Wallace retweeted a video from Root Insurance, Wallace’s main sponsor, that features Wendell Scott’s son and grandson. In it, they discuss Scott’s legacy and the mission of the Wendell Scott Foundation.

“The Wendell Scott Foundation started to honor the legacy of my grandparents, Wendell Scott and Mary Scott,” Warrick Scott says in the video. “We wanted to always reach out and identify that were at risk and at need.”

The foundation focuses on STEM education and steering kids to careers in engineering and science. Wendell Scott, despite having a limited education, was his own mechanic. He learned the trade from his father and serving in World War II.

Bubba Wallace’s No. 23 Toyota got a new paint job for Sunday’s race that features Scott’s face. He retweeted a photo earlier this week.

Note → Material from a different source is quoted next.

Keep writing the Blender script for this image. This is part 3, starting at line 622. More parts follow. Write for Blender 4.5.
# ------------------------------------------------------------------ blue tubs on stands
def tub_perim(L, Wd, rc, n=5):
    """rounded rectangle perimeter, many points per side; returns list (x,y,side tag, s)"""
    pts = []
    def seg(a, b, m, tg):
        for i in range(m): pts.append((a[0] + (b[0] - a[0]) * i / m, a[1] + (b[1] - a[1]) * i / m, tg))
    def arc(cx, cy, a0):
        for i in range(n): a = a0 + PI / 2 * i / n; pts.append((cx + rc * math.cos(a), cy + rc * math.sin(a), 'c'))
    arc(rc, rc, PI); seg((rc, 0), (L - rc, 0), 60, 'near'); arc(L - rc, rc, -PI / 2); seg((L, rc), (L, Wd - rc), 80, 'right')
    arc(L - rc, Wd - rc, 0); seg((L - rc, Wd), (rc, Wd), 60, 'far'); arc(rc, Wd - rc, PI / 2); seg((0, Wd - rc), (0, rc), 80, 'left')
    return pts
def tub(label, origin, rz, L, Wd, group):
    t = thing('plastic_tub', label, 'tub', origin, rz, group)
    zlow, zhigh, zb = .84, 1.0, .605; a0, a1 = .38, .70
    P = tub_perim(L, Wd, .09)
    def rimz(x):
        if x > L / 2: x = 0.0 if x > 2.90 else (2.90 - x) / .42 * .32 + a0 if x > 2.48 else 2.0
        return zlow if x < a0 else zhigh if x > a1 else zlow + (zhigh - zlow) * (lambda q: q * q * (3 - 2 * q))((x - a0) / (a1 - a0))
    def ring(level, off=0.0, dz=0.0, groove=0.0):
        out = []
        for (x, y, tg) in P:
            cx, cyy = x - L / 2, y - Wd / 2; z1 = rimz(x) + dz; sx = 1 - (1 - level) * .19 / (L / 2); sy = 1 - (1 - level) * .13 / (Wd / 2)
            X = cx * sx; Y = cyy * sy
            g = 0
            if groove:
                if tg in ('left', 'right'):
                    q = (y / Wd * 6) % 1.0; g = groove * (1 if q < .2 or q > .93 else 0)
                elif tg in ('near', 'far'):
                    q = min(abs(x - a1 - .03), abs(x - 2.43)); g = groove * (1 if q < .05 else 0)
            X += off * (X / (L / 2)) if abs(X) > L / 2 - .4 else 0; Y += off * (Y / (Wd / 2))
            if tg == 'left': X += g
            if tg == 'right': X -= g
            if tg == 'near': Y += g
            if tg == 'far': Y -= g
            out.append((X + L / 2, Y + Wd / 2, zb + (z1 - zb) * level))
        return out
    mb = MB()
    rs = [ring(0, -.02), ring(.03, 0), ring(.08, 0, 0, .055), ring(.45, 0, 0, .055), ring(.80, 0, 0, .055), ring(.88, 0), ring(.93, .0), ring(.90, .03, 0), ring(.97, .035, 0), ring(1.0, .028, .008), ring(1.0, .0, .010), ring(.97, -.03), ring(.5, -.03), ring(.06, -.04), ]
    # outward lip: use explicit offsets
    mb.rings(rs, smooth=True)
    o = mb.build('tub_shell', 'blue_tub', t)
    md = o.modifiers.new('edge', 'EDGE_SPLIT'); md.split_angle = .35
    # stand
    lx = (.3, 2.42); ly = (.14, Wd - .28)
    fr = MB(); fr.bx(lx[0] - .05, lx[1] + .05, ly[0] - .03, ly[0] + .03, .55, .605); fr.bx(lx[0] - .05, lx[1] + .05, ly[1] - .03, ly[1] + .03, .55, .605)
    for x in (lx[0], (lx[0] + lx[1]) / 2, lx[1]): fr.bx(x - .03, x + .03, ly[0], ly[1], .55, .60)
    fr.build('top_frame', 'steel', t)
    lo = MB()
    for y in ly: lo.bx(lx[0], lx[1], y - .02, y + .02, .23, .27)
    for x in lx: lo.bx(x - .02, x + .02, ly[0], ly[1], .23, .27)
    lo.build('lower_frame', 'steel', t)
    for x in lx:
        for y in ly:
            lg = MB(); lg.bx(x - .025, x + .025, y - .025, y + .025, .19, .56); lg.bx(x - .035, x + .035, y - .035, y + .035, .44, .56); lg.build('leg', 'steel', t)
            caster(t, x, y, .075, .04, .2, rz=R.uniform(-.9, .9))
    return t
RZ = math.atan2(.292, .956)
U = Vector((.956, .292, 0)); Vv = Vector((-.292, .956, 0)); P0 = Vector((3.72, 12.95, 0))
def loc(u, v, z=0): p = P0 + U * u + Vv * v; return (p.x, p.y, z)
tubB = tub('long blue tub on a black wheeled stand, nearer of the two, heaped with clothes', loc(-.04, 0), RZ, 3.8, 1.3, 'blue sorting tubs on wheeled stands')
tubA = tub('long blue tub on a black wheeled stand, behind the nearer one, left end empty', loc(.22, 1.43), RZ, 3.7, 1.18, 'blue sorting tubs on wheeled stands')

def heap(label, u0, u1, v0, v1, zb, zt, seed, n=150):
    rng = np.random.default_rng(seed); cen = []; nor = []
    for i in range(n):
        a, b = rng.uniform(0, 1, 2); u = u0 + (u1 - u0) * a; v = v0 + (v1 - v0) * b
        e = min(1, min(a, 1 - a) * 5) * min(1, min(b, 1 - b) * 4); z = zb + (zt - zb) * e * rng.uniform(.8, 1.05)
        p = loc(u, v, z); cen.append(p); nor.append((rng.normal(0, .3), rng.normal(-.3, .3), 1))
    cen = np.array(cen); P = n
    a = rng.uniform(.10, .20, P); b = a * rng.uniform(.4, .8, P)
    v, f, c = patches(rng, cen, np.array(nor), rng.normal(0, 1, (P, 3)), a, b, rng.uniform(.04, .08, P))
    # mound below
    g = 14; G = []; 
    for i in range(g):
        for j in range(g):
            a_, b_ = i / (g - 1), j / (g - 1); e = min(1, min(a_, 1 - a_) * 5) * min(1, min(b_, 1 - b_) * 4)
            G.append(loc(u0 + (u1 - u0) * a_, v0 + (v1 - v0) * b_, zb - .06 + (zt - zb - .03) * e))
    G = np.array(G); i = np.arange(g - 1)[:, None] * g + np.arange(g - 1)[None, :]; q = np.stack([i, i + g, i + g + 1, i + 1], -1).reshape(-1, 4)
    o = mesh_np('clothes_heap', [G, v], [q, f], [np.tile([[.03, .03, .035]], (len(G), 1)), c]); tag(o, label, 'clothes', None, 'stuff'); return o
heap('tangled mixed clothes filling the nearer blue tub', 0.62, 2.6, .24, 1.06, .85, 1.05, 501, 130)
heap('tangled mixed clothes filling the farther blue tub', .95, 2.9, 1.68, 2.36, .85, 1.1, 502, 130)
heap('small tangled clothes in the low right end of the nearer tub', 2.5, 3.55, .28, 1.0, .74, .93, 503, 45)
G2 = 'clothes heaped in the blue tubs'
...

Who Was Scott and Why is Wallace Honoring Him?

Wendell Scott was born in Danville, Virginia, in 1921. But even from an early age he loved going fast, his NASCAR Hall of Fame page says. He started on roller skates and to moved to cars after serving as a driver and mechanic in World War II.

His first race was in 1952, and after that he was hooked.

“Once I found out what it was like, racing was all I wanted to do as long as I could make a decent living out of it,” Scott would later say. “.… I’m no different from most other people who’re doing what they like to do.”

But he struggled to find work because of his race. Often, he was told he couldn’t race at a particular track because he was Black. Once, in High Point, N.C., he was told that he could enter, but a white man would have to drive his car.

“I told ’em weren’t no damn white boy going to drive my car,” he said.

But after continuously proving himself at smaller tracks as a driver and mechanic, and was eventually allowed into NASCAR. He ran on a small budget, using family and friends as his pit crews. Though, he would occasionally receive help from Richard Petty and Ned Jarrett. Petty would go on to hire Bubba Wallace as a driver decades later.

Scott’s legacy is that of perseverance, tenacity, and a love of the sport despite its feelings for him. He is the only Black driver to win a NASCAR Cup Series race and the only Black driver in the NASCAR Hall of Fame.

Wendell Scott died in 1990. He was 69.